[Job]: Give a count of the lines below that have the string "wide" in them, with no other words.

[Information supplied]:
——————

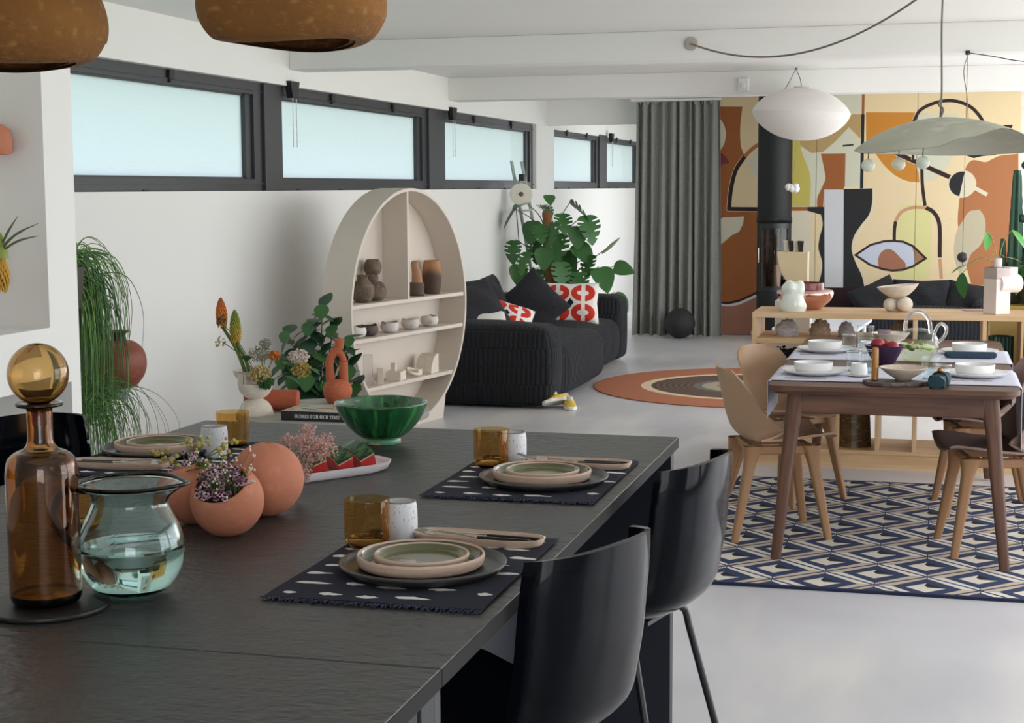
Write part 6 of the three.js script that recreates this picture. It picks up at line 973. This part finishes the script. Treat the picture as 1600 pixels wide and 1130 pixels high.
single('sand_bowl', lathe([[0, 0.001], [0.032, 0], [0.034, 0.008], [0.07, 0.03], [0.098, 0.053], [0.099, 0.056], [0.094, 0.056], [0.06, 0.032], [0, 0.016]], 64), mat(0xffffff, 0.5, { map: mottle(0xd4c4b2, 0xc5b4a2, 0xddd0c0, 75, 10) }), 'shallow sand coloured bowl on the stone slab', 'bowl', [-0.115, TT + 0.017, -6.75]);
{
  const g = thing('glass_pitcher', 'round glass pitcher of lime water with a looped handle', 'pitcher', [-0.07, TT + 0.0005, -7.62]); const o = spline([[0.04, 0.001], [0.062, 0.01], [0.092, 0.05], [0.098, 0.085], [0.09, 0.12], [0.065, 0.148], [0.03, 0.16]], 30).map((p) => [p[0], p[1]]);
  part('body', lathe([[0, 0], ...o], 56), M.clearGlass, g); part('handle', tube([[-0.055, 0.15, 0], [-0.05, 0.2, 0], [-0.02, 0.235, 0], [0.02, 0.235, 0], [0.05, 0.2, 0], [0.06, 0.14, 0.02]], 0.009, 40, 12), M.solidGlass, g); part('spout', tube([[0.075, 0.1, 0.02], [0.08, 0.15, 0.02], [0.105, 0.185, 0.02], [0.13, 0.165, 0.02], [0.12, 0.125, 0.02], [0.085, 0.09, 0.02]], 0.008, 36, 12), M.solidGlass, g);
  part('water', lathe([[0, 0.004], [0.05, 0.007], ...o.filter((p) => p[1] > 0.01 && p[1] < 0.082).map((p) => [p[0] - 0.0015, p[1]]), [0, 0.083]], 48), thinGlass(0xf7fae8), g, 'pale green lime water');
  for (let k = 0; k < 9; k++) part('lime_slice', new THREE.CylinderGeometry(0.022, 0.022, 0.004, 20).rotateX(rr(0.2, 1.2)).rotateY(k * 0.8).translate(Math.cos(k * 0.7) * 0.06, 0.075 + rr(-0.006, 0.003), Math.sin(k * 0.7) * 0.06), k % 2 ? mat(0x86b03a, 0.5) : mat(0xc5cf7a, 0.5), g);
}
{
  const g = thing('pasta_bowl', 'wide cream bowl with a folded purple napkin at the far end of the table', 'bowl', [-0.215, TT + 0.0005, -8.5]); part('bowl', lathe([[0, 0.001], [0.045, 0], [0.05, 0.012], [0.075, 0.025], [0.098, 0.055], [0.1, 0.058], [0.094, 0.058], [0.065, 0.03], [0, 0.02]], 56), M.cream, g); part('base_plate', lathe([[0, 0], [0.085, 0], [0.09, 0.004], [0, 0.006]], 48), M.cream, g); part('napkin', mv(cushionGeo(0.07, 0.05, 0.02, 8).rotateX(-0.6), -0.03, 0.058, 0.05), mat(0x8c7484, 0.9), g);
}

// ---------------------------------------------------------------- lamps and cords under the ceiling
{
  const m = mat(0xffffff, 0.92, { map: texture(256, 256, (u, v) => mixc(mixc(hex(0x8f602b), hex(0x7c5123), fbm(u, v, 5, 5, 31, 4) * 1.7 - 0.35), hex(0xa57c48), (fbm(u, v, 70, 50, 37, 3) - 0.62) * 4), true, 1), bumpMap: withRepeat(grain, 0.3), bumpScale: 0.003 });
  const lamp = (label, x, y, z, s) => {
    const g = thing('clay_pendant_lamp', label, 'pendant lamp', [x, y, z], 0.4, 'rust brown clay pendant lamps over the island');
    const o = spline([[0.13, 0.004], [0.165, 0.012], [0.192, 0.05], [0.197, 0.095], [0.175, 0.16], [0.12, 0.215], [0.06, 0.24], [0.03, 0.26]], 44).map((p) => [p[0] * s, p[1] * s]);
    const body = lathe([...o, ...o.slice().reverse().map(([r, q]) => [Math.max(0.004, r - 0.012), q - 0.002 + 0.006 * s])], 64), p = body.attributes.position; for (let i = 0; i < p.count; i++) { const a = Math.atan2(p.getZ(i), p.getX(i)); p.setY(i, p.getY(i) + (p.getY(i) < 0.05 ? 0.006 * Math.sin(a * 2 + x * 9) : 0)); const n = 1 + 0.012 * Math.sin(a * 3 + y * 20); p.setX(i, p.getX(i) * n); p.setZ(i, p.getZ(i) * n); } body.computeVertexNormals();
    part('shade', body, m, g); part('socket', lathe([[0, 0.12], [0.022, 0.12], [0.022, 0.27 * s], [0, 0.28 * s]], 20), M.aluDark, g); part('bulb', mv(new THREE.SphereGeometry(0.035, 20, 14), 0, 0.1, 0), mat(0xe9e6dc, 0.4), g); part('cord', rod([0, 0.25 * s, 0], [0, 2.53 - y, 0], 0.0035), M.aluDark, g);
  };
  lamp('rust brown clay pendant lamp cut by the top edge, in front of the ceiling beam', -1.332, 1.873, -3.2, 1.02); lamp('rust brown clay pendant lamp in the top corner, above the niche', -1.885, 1.828, -3.0, 1.03);
}
{
  const g = thing('paper_pendant_lamp', 'large white paper pendant lamp shaped like a pebble', 'pendant lamp', [-1.06, 2.155, -13.0]), pm = new THREE.MeshPhysicalMaterial({ color: 0xefece8, roughness: 0.9, transmission: 0.3, thickness: 0, side: THREE.DoubleSide, bumpMap: withRepeat(grain, 0.6), bumpScale: 0.003 });
  const lens = (sg, h) => sheet((a, b) => { const t = a * 2 * Math.PI, r = b, R0 = 0.385 * (1 + 0.02 * Math.sin(t * 2 + 1)); return [Math.cos(t) * r * R0, sg * h * Math.pow(1 - Math.pow(r, 2.2), 0.72) + 0.012 * Math.sin(t * 1 + 0.4) * r - Math.cos(t) * r * 0.022, Math.sin(t) * r * R0 * 0.95]; }, 64, 20);
  const sh = part('shade', [lens(1, 0.2), lens(-1, 0.215)], pm, g); part('rim_ring', mv(new THREE.TorusGeometry(0.055, 0.006, 8, 32).rotateX(Math.PI / 2), 0.0, 0.205, 0), mat(0xd8cdbf, 0.8), g); part('bulb', ball(0.05, 0, 0.02, 0), M.white, g);
  part('cord', [tube([[0.0, 0.21, 0], [-0.02, 0.28, -0.1], [-0.06, 0.36, -0.2]], 0.0035, 16, 6), tube([[-0.15, 0.17, 0], [-0.12, 0.22, -0.05], [-0.06, 0.37, -0.2]], 0.0035, 16, 6), rod([-0.06, 0.36, -0.2], [-0.06, 0.375, -0.2], 0.012)], M.cord, g);
}
{
  const g = thing('pull_weight', 'small white lumpy pull weight hanging below the paper lamp', 'ornament', [-1.12, 1.56, -13.0]); part('thread', rod([0, 0.03, 0], [0.03, 0.39, 0], 0.0012, 0.0012, 5), M.cord, g);
  part('weight', [ball(0.03, -0.03, 0.008, 0), ball(0.034, 0, 0, 0), ball(0.03, 0.028, -0.006, 0), ball(0.024, 0.03, 0.014, 0.01)], M.white, g);
}
{
  const g = thing('leaf_pendant_lamp', 'wide grey green pendant lamp like a curled leaf, over the dining table', 'pendant lamp', [0.01, 0, -7.8]);
  const um = mat(0xffffff, 0.7, { map: mottle(0xbcbcaa, 0xadae9d, 0xc6c6b6, 81, 4) });
  const rim = (d) => { const k = [[0, 1.752], [25, 1.79], [52, 1.828], [75, 1.785], [95, 1.742], [140, 1.722], [180, 1.742], [230, 1.73], [280, 1.72], [325, 1.725], [360, 1.752]]; for (let i = 1; i < k.length; i++) if (d <= k[i][0]) { const t = (d - k[i - 1][0]) / (k[i][0] - k[i - 1][0]), s = t * t * (3 - 2 * t); return k[i - 1][1] + (k[i][1] - k[i - 1][1]) * s; } };
  const f = (dy) => (a, b) => { const d = a * 360, t = R(d), y1 = rim(d), A = d < 90 || d > 270 ? 0.44 : 0.395, r = b; return [Math.cos(t) * r * A, 1.892 + (y1 - 1.892) * (0.22 * r + 0.78 * Math.pow(r, 2.5)) + dy * (1 - r * 0.8) - 0.01 * Math.exp(-((r / 0.1) ** 2)) * 0, Math.sin(t) * r * 0.36]; };
  part('shade', sheet(f(0), 96, 28), um, g); part('underside', sheet(f(-0.012), 96, 28), um, g); part('bulb_holder', lathe([[0, 1.84], [0.03, 1.84], [0.03, 1.875], [0, 1.88]], 24), M.aluDark, g);
  part('suspension_cord', tube([[0, 1.885, 0], [0.004, 2.0, 0], [-0.003, 2.3, 0], [0, 2.53, 0]], 0.0045, 30, 8), M.cord, g); part('cord_knot', tube([[0.0, 1.885, 0.002], [0.012, 1.93, 0.008], [-0.008, 1.95, 0.006], [0.004, 1.98, 0]], 0.005, 20, 8), M.cord, g);
  for (const [x, y] of [[-0.322, 1.668], [-0.183, 1.673], [-0.074, 1.679]]) { const b = part('globe', ball(0.031, x, y, 0.12, 24), new THREE.MeshPhysicalMaterial({ color: 0xe6ebe2, roughness: 0.5, transmission: 0.6, thickness: 0, side: THREE.DoubleSide }), g, 'small frosted glass globe'); part('stem', rod([x, y + 0.03, 0.12], [x + 0.002, y + 0.1, 0.11], 0.0025), M.aluDark, b); }
}
{
  const g = thing('ceiling_cord', 'grey lamp cord swooping from the beam to the leaf pendant', 'cord', [0, 0, 0]); const p = []; for (let i = 0; i <= 16; i++) { const t = i / 16; p.push([0.01 - 1.485 * t, 2.53 - 0.085 * t - 0.2 * 4 * t * (1 - t) * (1 - 0.15 * (t - 0.5)), -7.8 - 2.03 * t]); }
  part('cord', tube(p, 0.0055, 64, 8), M.cord, g); part('rosette', lathe([[0, 0], [0.038, 0], [0.041, 0.003], [0.041, 0.012], [0.036, 0.015], [0, 0.016]], 40).rotateX(Math.PI / 2).translate(-1.475, 2.447, -9.849), mat(0xb4ada1, 0.6), g, 'grey round rosette on the beam');
}
{
  const g = thing('pendulum_ball', 'dark ball hanging on a long thin wire in front of the mural', 'ornament', [0.16, 1.147, -9.86]); part('ball', ball(0.031, 0, 0, 0, 24), mat(0x3a3638, 0.4), g); part('tip', rod([0, -0.045, 0], [0, -0.028, 0], 0.002), M.aluDark, g); part('wire', rod([0, 0.03, 0], [0.0, 1.2, 0.0], 0.0016, 0.0016, 6), M.aluDark, g); part('hook', box(-0.013, 0.013, 1.19, 1.215, 0.0, 0.02, 0.003), M.aluDark, g);
  part('cable', tube([[0.005, 1.2, 0.02], [-0.02, 1.1, 0.05], [0.0, 0.95, 0.08], [0.012, 0.8, 0.1]], 0.0025, 24, 6), M.cord, g); part('cable', tube([[0.01, 1.2, 0.02], [0.15, 1.175, 0.02], [0.3, 1.145, 0.02], [0.5, 1.14, 0.02], [0.8, 1.2, 0.02]], 0.003, 24, 6), M.aluDark, g);
}
{
  const g = thing('pendulum_ball', 'dark ball hanging beside the cactus near the frame edge', 'ornament', [0.505, 1.69, -9.86]); part('ball', ball(0.025, 0, 0, 0, 24), mat(0x3a3638, 0.4), g); part('wire', rod([0, 0.024, 0], [0, 0.66, 0], 0.0014, 0.0014, 6), M.aluDark, g);
}
single('sensor_box', [box(-0.045, 0.045, -0.055, 0.055, 0, 0.05, 0.01), lathe([[0, 0], [0.02, 0.0], [0.022, 0.012], [0.014, 0.018], [0, 0.02]], 24).rotateX(Math.PI / 2).translate(0, -0.01, 0.05)], M.white, 'small white sensor box on the ceiling beam next to the paper lamp', 'sensor', [-1.565, 2.415, -13.4]);
renderer.render(scene, camera);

——————

[Task output]: 3